Semi-final note. The C~M conversions are notably CONVENTIONALIZED: although, given enough context, you can make up a new instance on the spot and get away with it — people will see what you're trying to convey — and although maybe some of these inventions will become fixed as idioms, most of the occurrences fall into types, which people (in general, or in certain groups) will process as familiar patterns, without having to "work out" other people's intentions.

What this means is that, however "natural", intuitive, and obvious some of these conversions might seem to you, they are things you've LEARNED about the use of the language, and there is no guarantee that other languages will have the same conventions.

And in fact they do not. Jerry Sadock reports to me that conventionalized metonymies are virtually absent in Greenlandic Eskimo (and that creative metonymy is conversationally problematic), and a quick survey even of familiar European languages will show that some of them lack some of the conventions that English speakers find so natural (while having others that are initially strange to us).

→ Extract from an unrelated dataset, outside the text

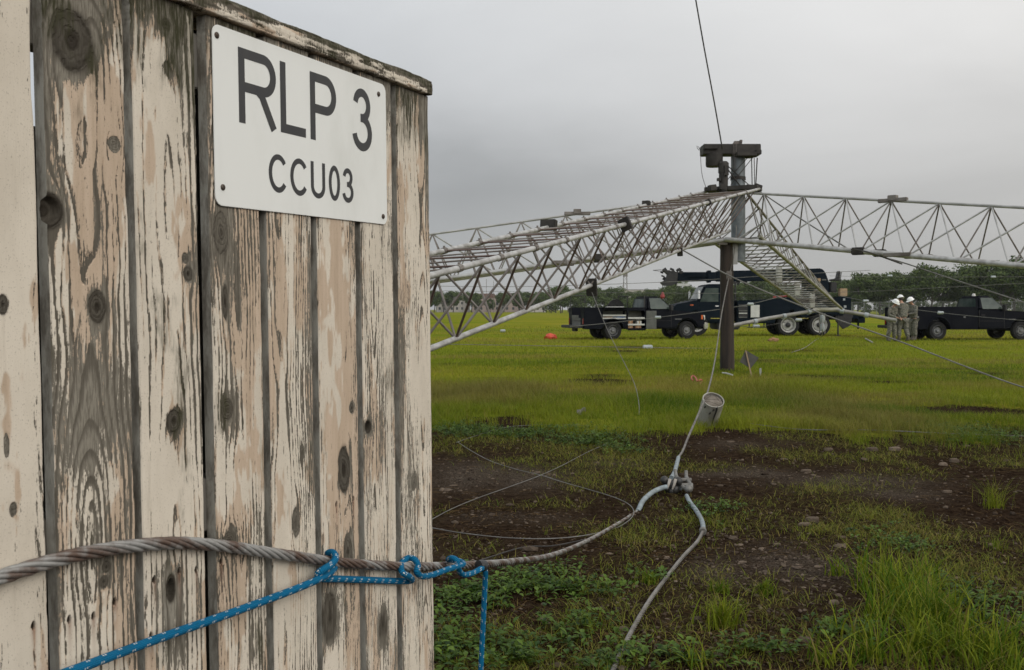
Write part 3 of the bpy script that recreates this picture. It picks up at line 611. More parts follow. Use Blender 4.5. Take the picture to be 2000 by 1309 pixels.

I'm not competent to survey such facts (though I've taken part in entertaining discussions with various multilingual linguists about them), so I won't pursue the topic here. But it would be nice to see someone take an extended look at it (and maybe someone has; I miss a lot of stuff).

Final note. What I've said here barely scratches the surface of zero relationships. There are zero relationships between adjectives and adverbs; between intransitive and transitive verbs; and, spectacularly, between different inflectional forms (as, for example, in English zero plurals, alluded to above: one sheep, two sheep; one moose, two moose; and some people's one croissant, two croissant). And more.

Zero relationship is a purely formal matter, with no overarching content of its own; it can be pressed into service to do all sorts of work.